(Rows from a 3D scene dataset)
::::::
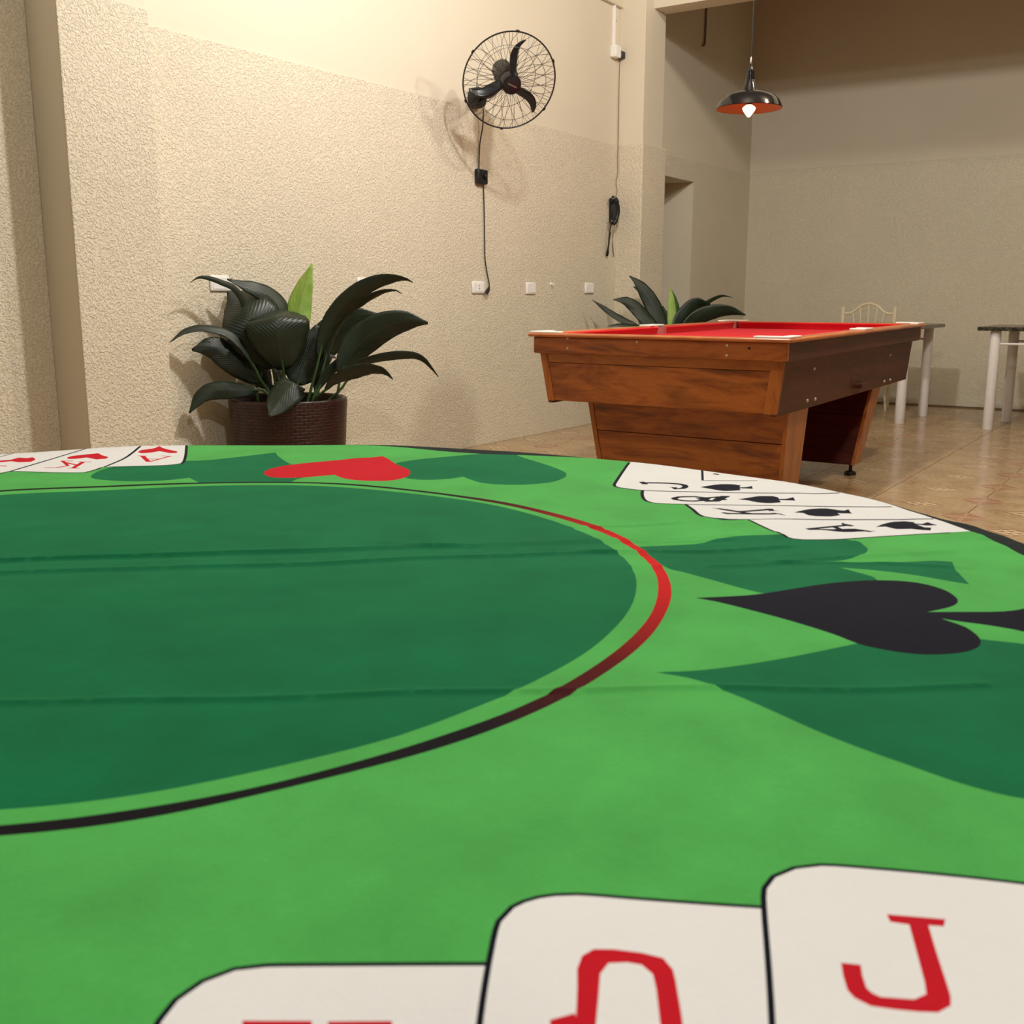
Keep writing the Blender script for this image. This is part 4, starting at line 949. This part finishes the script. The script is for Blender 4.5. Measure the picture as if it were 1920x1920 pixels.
MB().lathe([(0, 0), (.062, 0), (.066, .008), (.066, .05), (.056, .066), (0, .07)], BP, (0, -1, 0), n=32).build('wall_base', M['black_plastic'], fan, smooth=True)
arm_end = FC + fn * -.14 - fu * .055
MB().tube(catmull([BP + Vector((0, -.05, 0)), BP + Vector((-.03, -.12, .0)), BP.lerp(arm_end, .6) + Vector((0, 0, -.03)), arm_end], 6), .020, 10).build('arm', M['black_plastic'], fan, smooth=True)
MB().lathe([(0, -.035), (.026, -.03), (.028, .03), (0, .035)], arm_end, fr, n=16).build('tilt_joint', M['black_plastic'], fan, smooth=True)
YC = YT - .012
cord1 = [(5.925, YT - .05, 2.215), (5.945, YC - .02, 2.12), (5.938, YC, 2.0), (5.925, YC, 1.845)]
MB().tube(catmull(cord1, 6), .0042, 6).build('cord', M['black_plastic'], fan, smooth=True)
sw = MB(); sw.box((5.890, YT - .035, 1.748), (6.002, YT - .0005, 1.842)); swo = sw.build('inline_switch', M['black_plastic'], fan, bevel=.008, smooth=True)
MB().lathe([(0, 0), (.016, 0), (.016, .010), (.008, .014), (0, .014)], (5.965, YT - .035, 1.795), (0, -1, 0), n=18).build('speed_knob', M['black_plastic'], swo, smooth=True)
cord2 = [(5.978, YC, 1.75), (5.985, YC, 1.60), (5.990, YC, 1.40), (5.994, YC, 1.27), (6.02, YC, 1.17), (6.043, YC, 1.10), (6.030, YC - .006, 1.078)]
MB().tube(catmull(cord2, 6), .0038, 6).build('cord', M['black_plastic'], fan, smooth=True)
MB().tube([(6.032, YC - .006, 1.082), (6.018, YC - .012, 1.068), (5.995, YC - .016, 1.048), (5.985, YC - .016, 1.040)], [.006, .011, .014, .013], 10).build('plug', M['black_plastic'], fan, smooth=True)
for dz in (-.006, .006):
    MB().tube([(5.986, YC - .016, 1.041 + dz * .2), (5.972 + dz, YC - .016, 1.027 + dz)], .002, 6).build('pin', M['chrome'], fan)

# ================================================================== WALL PLATES
def plate(x0, x1, z0, z1, label, kind):
    cx, cz = (x0 + x1) / 2, (z0 + z1) / 2
    t = thing('socket_plate' if kind else 'blank_plate', label, 'socket' if kind else 'wall plate', (cx, YT, cz), 'white plates along the left wall')
    MB().box((x0, YT - .012, z0), (x1, YT + .0, z1)).build('cover', M['white_plastic'], t, bevel=.006, smooth=True)
    MB().box((x0 + .012, YT - .0145, z0 + .010), (x1 - .012, YT - .011, z1 - .010)).build('panel', M['white_plastic'], t, bevel=.003, smooth=True)
    if kind:
        MB().box((cx - .012, YT - .0165, cz - .022), (cx + .012, YT - .013, cz + .022)).build('outlet', M['white_plastic'], t, bevel=.003)
        for dz in (-.007, .012):
            MB().lathe([(0, .0), (.0042, 0), (.0042, .001), (0, .001)], (cx, YT - .0162, cz + dz), (0, -1, 0), n=10).build('pin_hole', M['dark_hole'], t)
plate(3.622, 3.744, 1.037, 1.114, 'white plate half hidden by the near plant, nearest the pilaster', 0)
plate(4.706, 4.822, 1.045, 1.122, 'white socket plate just above the leaves right of the near plant', 1)
plate(5.850, 5.992, 1.037, 1.118, 'white socket plate behind the loose black fan plug', 1)
plate(6.514, 6.644, 1.036, 1.120, 'blank white plate right of the plugged fan socket', 0)
plate(7.372, 7.512, 1.046, 1.128, 'blank white plate nearest the column, above the pool table', 0)
hk = thing('wall_hook', 'tiny white screw hook between the two blank plates', 'hook', (6.867, YT, 1.112))
MB().lathe([(.010, 0), (.010, .004), (.004, .006), (.004, .018), (.008, .020), (.008, .026), (0, .027)], (6.867, YT, 1.112), (0, -1, 0), n=12).build('screw_eye', M['white_plastic'], hk, smooth=True)
MB().lathe([(0, 0), (.013, 0), (.013, .002), (0, .002)], (6.867, YT, 1.112), (0, -1, 0), n=14).build('rosette', M['white_plastic'], hk)

# socket box with adapter and conduit, near the column
jb = thing('junction_box', 'white surface socket box high on the wall by the column', 'socket box', (7.775, YT, 2.858))
MB().box((7.735, YW - .055, 2.860), (7.815, YW, 2.948)).build('box', M['white_plastic'], jb, bevel=.005, smooth=True)
MB().box((7.810, YW - .050, 2.866), (7.826, YW - .01, 2.940)).build('outlet_face', M['white_plastic'], jb, bevel=.003)
MB().box((7.762, YW - .022, 2.948), (7.784, YW, 3.244)).build('conduit', M['white_plastic'], jb, bevel=.003)
ad = thing('power_adapter', 'small black plug adapter in the high socket box', 'adapter', (7.855, YW - .03, 2.862))
MB().box((7.828, YW - .058, 2.866), (7.884, YW - .012, 2.918)).build('body', M['black_plastic'], ad, bevel=.006, smooth=True)
MB().tube(catmull([(7.865, YW - .03, 2.868), (7.872, YW - .014, 2.80), (7.876, YW - .012, 2.5), (7.878, YW - .012, 2.23), (7.868, YW - .017, 2.1), (7.872, YW - .018, 2.0), (7.845, YW - .018, 1.93), (7.862, YW - .02, 1.86), (7.815, YW - .03, 1.802)], 5), .0028, 5).build('wire', M['grey_wire'], ad, smooth=True)
MB().lathe([(0, 0), (.009, 0), (.009, .004), (0, .005)], (7.814, YW, 3.140), (0, -1, 0), n=10).build('grommet', M['black_plastic'], ad)

# wall telephone
ph = thing('wall_phone', 'black wall handset phone hanging beside the column', 'phone', (7.775, YT, 1.60))
MB().box((7.750, YT - .035, 1.612), (7.827, YT, 1.800)).build('cradle', M['black_plastic'], ph, bevel=.008, smooth=True)
hs = [(7.730, YT - .062, 1.792), (7.745, YT - .078, 1.75), (7.755, YT - .082, 1.69), (7.745, YT - .072, 1.63), (7.720, YT - .058, 1.597)]
MB().tube(catmull(hs, 5), [.022 if (i < 5 or i > 15) else .017 for i in range(21)], 10).build('handset', M['black_plastic'], ph, smooth=True)
MB().lathe([(0, -.012), (.026, -.010), (.028, .008), (.02, .014), (0, .014)], (7.727, YT - .05, 1.785), (-.4, .9, .1), n=18).build('earpiece', M['black_plastic'], ph, smooth=True)
MB().lathe([(0, -.012), (.024, -.010), (.026, .008), (.02, .014), (0, .014)], (7.727, YT - .046, 1.612), (-.4, .9, -.1), n=18).build('mouthpiece', M['black_plastic'], ph, smooth=True)
loopc = catmull([(7.707, YT - .05, 1.60), (7.697, YT - .04, 1.52), (7.703, YT - .03, 1.43), (7.697, YT - .02, 1.37), (7.707, YT - .016, 1.345), (7.719, YT - .02, 1.37), (7.715, YT - .028, 1.45), (7.731, YT - .03, 1.53)], 8)
cb = MB()
coil = []
for i, q in enumerate(loopc[:-1]):
    for k in range(4):
        q2 = q.lerp(loopc[i + 1], k / 4); a = (i * 4 + k) * 1.57
        coil.append(q2 + Vector((math.cos(a), math.sin(a), 0)) * .006)
cb.tube(coil, .003, 5)
cb.build('coiled_cord', M['black_plastic'], ph, smooth=True)
MB().tube(catmull([(7.745, YT - .01, 1.612), (7.743, YT - .008, 1.56), (7.731, YT - .02, 1.53)], 5), .0025, 5).build('wire', M['grey_wire'], ph)
MB().tube(catmull([(7.815, YT - .01, 1.615), (7.827, YT - .012, 1.56), (7.810, YT - .012, 1.50), (7.805, YT - .012, 1.42), (7.823, YT - .012, 1.36), (7.833, YT - .012, 1.342), (7.829, YT - .012, 1.36), (7.813, YT - .012, 1.44), (7.797, YT - .012, 1.55)], 5), .0022, 5).build('wire', M['grey_wire'], ph)

# hanging cable on the far part of the left wall
cbl = MB(); cbl.tube(catmull([(9.53, YW - .012, 4.29), (9.52, YW - .012, 3.6), (9.512, YW - .012, 3.35), (9.505, YW - .014, 3.29), (9.48, YW - .016, 3.268), (9.462, YW - .016, 3.262)], 6), .009, 8)
co = cbl.build('hanging_cable', M['grey_wire'], None, smooth=True)
tag(co, 'short dark cable hanging down the wall left of the pendant lamp', 'cable')

# ================================================================== PENDANT LAMP
LX, LY, LZ = 5.827, 2.298, 2.032
lamp = thing('pendant_lamp', 'black enamel pendant lamp with copper inside over the pool table', 'lamp', (LX, LY, LZ))
LO = (LX, LY, LZ)
outer_p = [(.177, .000), (.180, .003), (.172, .022), (.160, .044), (.138, .064), (.105, .079), (.070, .086), (.046, .088)]
inner_p = [(r - .0035, z - .003) for r, z in outer_p]
en = NT('black_enamel', 0.13, 0.0, 0.4); en.col(srgb(14, 14, 17))
cp = NT('copper_lining', 0.5, 0.0, .3); cp.col(srgb(176, 108, 76))
MB().lathe(outer_p, LO, n=64, cap=False).build('shade', en.mat, lamp, smooth=True, sharp=60)
MB().lathe([(.1785, .0005), (.1745, .0)] + inner_p[1:] + [(.030, .083)], LO, n=64, cap=False).build('shade_lining', cp.mat, lamp, smooth=True, sharp=60)
MB().lathe([(.050, .086), (.044, .098), (.032, .125), (.026, .150), (.024, .152), (.024, .166), (.021, .168), (.021, .196), (.015, .200), (.006, .232), (.003, .236), (0, .236)], LO, n=40).build('neck', en.mat, lamp, smooth=True, sharp=35)
MB().lathe([(.0035, .232), (.005, .24), (.004, .262), (.0025, .268), (0, .268)], LO, n=12).build('cord_grip', M['chrome'], lamp, smooth=True)
MB().tube([(LX, LY, LZ + .26), (LX + .002, LY, 3.0), (LX, LY, ZC - .03)], .0028, 6).build('cord', M['black_plastic'], lamp)
MB().lathe([(.05, 0), (.05, .02), (.02, .035), (0, .035)], (LX, LY, ZC - .035), (0, 0, 1), n=24).build('canopy', en.mat, lamp, smooth=True)
MB().lathe([(0, .02), (.019, .02), (.019, .075), (0, .075)], LO, n=20).build('bulb_holder', M['black_plastic'], lamp)
gl = NT('amber_bulb', 0.1); gl.col(srgb(255, 190, 110))
gl.b.inputs['Emission Color'].default_value = (1.0, .66, .30, 1); gl.b.inputs['Emission Strength'].default_value = 6.5
MB().lathe([(.012, .022), (.030, .010), (.036, .002), (.030, -.012), (.018, -.028), (.011, -.036), (.008, -.042), (0, -.043)], LO, n=28).build('bulb', gl.mat, lamp, smooth=True, label='glowing amber bulb')

# ================================================================== GRANITE TABLES AND CHAIR
def gtable(label, x0, x1, y0, y1, legs):
    t = thing('granite_table', label, 'table', ((x0 + x1) / 2, (y0 + y1) / 2, 0), 'granite tables by the back wall')
    MB().box((x0, y0, .768), (x1, y1, .798)).build('tabletop', M['granite'], t, bevel=.006, smooth=True)
    for (x, y) in legs:
        MB().lathe([(0, 0), (.038, 0), (.040, .004), (.040, .752), (.036, .768), (0, .768)], (x, y, 0), n=28).build('leg', M['white_metal'], t, smooth=True)
    ys = sorted(set(round(l[1], 2) for l in legs)); xs = sorted(set(round(l[0], 1) for l in legs))
    la, lb, lc, ld = legs
    MB().tube([(la[0], la[1], .668), (lb[0], lb[1], .668)], .009, 8).build('stretcher', M['white_metal'], t, smooth=True)
    MB().tube([(lc[0], lc[1], .668), (ld[0], ld[1], .668)], .009, 8).build('stretcher', M['white_metal'], t, smooth=True)
gtable('dark granite table with white round legs at the right frame edge', 8.885, 9.85, 0.20, 1.565, [(8.965, 1.44), (8.965, .33), (9.615, 1.405), (9.615, .33)])
gtable('dark granite table with white round legs mostly behind the pool table', 8.885, 9.87, 2.0, 3.35, [(8.985, 2.118), (8.985, 3.22), (9.69, 2.094), (9.69, 3.22)])

ch = thing('metal_chair', 'cream metal chair with arched spindle back behind the pool table', 'chair', (10.14, 2.75, 0))
CB = 10.26
yl, yr = 3.015, 2.535
for y in (yl, yr):
    MB().tube([(CB - .03, y, 0), (CB - .005, y, .45), (CB, y, .70), (CB + .01, y, .935)], [.014, .018, .019, .020], 8).build('back_leg', M['cream_metal'], ch, smooth=True)
yc = (yl + yr) / 2
arch = [(CB + .006, yl - .015, .875), (CB + .006, yl - .055, .873), (CB + .006, yl - .105, .893), (CB + .006, yl - .160, .942), (CB + .006, yc, .967), (CB + .006, yr + .160, .944), (CB + .006, yr + .105, .895), (CB + .006, yr + .055, .875), (CB + .006, yr + .015, .877)]
MB().tube(catmull(arch, 6), .012, 8).build('arched_top', M['cream_metal'], ch, smooth=True)
MB().tube([(CB, yl, .56), (CB, yr, .56)], .009, 8).build('lower_rail', M['cream_metal'], ch, smooth=True)
for f, zt_ in ((-.15, .90), (-.082, .944), (0, .962), (.082, .944), (.150, .90)):
    MB().tube([(CB + .004, yc + f * .55, .56), (CB + .006, yc + f, zt_)], .0078, 6).build('spindle', M['cream_metal'], ch, smooth=True)
MB().box((9.945, yr - .01, .44), (CB - .02, yl + .01, .475)).build('seat', M['cream_metal'], ch, bevel=.012, smooth=True)
for y in (yl - .04, yr - .0):
    MB().tube([(9.975, y - .05 if y < 2.7 else y, 0), (9.985, y, .44)], [.011, .015], 8).build('front_leg', M['cream_metal'], ch, smooth=True)
MB().tube([(9.98, yl - .04, .2), (CB - .02, yl, .2)], .008, 6).build('side_rail', M['cream_metal'], ch)
MB().tube([(9.98, yr - .03, .2), (CB - .02, yr, .2)], .008, 6).build('side_rail', M['cream_metal'], ch)
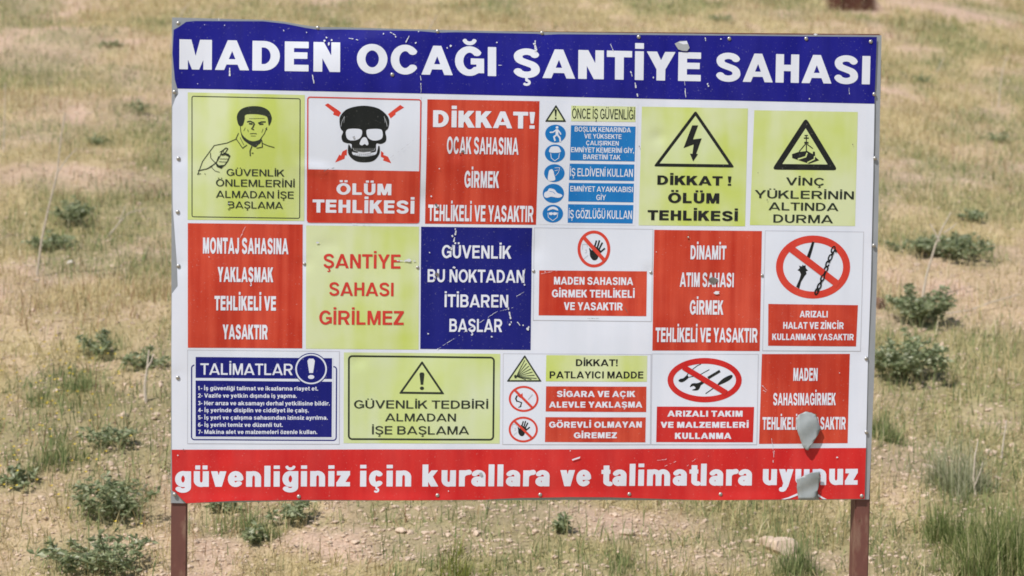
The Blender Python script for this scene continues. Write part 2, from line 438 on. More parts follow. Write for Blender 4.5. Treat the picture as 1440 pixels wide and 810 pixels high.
::::::
*Objective*
The images in the entries above should be left out; please reproduce exactly the lines from the first through the one containing "MB().tube([(5.986, YC - .016, 1.041".

*Written solution*
Keep writing the Blender script for this image. This is part 4, starting at line 949. This part finishes the script. The script is for Blender 4.5. Measure the picture as if it were 1920x1920 pixels.
MB().lathe([(0, 0), (.062, 0), (.066, .008), (.066, .05), (.056, .066), (0, .07)], BP, (0, -1, 0), n=32).build('wall_base', M['black_plastic'], fan, smooth=True)
arm_end = FC + fn * -.14 - fu * .055
MB().tube(catmull([BP + Vector((0, -.05, 0)), BP + Vector((-.03, -.12, .0)), BP.lerp(arm_end, .6) + Vector((0, 0, -.03)), arm_end], 6), .020, 10).build('arm', M['black_plastic'], fan, smooth=True)
MB().lathe([(0, -.035), (.026, -.03), (.028, .03), (0, .035)], arm_end, fr, n=16).build('tilt_joint', M['black_plastic'], fan, smooth=True)
YC = YT - .012
cord1 = [(5.925, YT - .05, 2.215), (5.945, YC - .02, 2.12), (5.938, YC, 2.0), (5.925, YC, 1.845)]
MB().tube(catmull(cord1, 6), .0042, 6).build('cord', M['black_plastic'], fan, smooth=True)
sw = MB(); sw.box((5.890, YT - .035, 1.748), (6.002, YT - .0005, 1.842)); swo = sw.build('inline_switch', M['black_plastic'], fan, bevel=.008, smooth=True)
MB().lathe([(0, 0), (.016, 0), (.016, .010), (.008, .014), (0, .014)], (5.965, YT - .035, 1.795), (0, -1, 0), n=18).build('speed_knob', M['black_plastic'], swo, smooth=True)
cord2 = [(5.978, YC, 1.75), (5.985, YC, 1.60), (5.990, YC, 1.40), (5.994, YC, 1.27), (6.02, YC, 1.17), (6.043, YC, 1.10), (6.030, YC - .006, 1.078)]
MB().tube(catmull(cord2, 6), .0038, 6).build('cord', M['black_plastic'], fan, smooth=True)
MB().tube([(6.032, YC - .006, 1.082), (6.018, YC - .012, 1.068), (5.995, YC - .016, 1.048), (5.985, YC - .016, 1.040)], [.006, .011, .014, .013], 10).build('plug', M['black_plastic'], fan, smooth=True)
for dz in (-.006, .006):
    MB().tube([(5.986, YC - .016, 1.041 + dz * .2), (5.972 + dz, YC - .016, 1.027 + dz)], .002, 6).build('pin', M['chrome'], fan)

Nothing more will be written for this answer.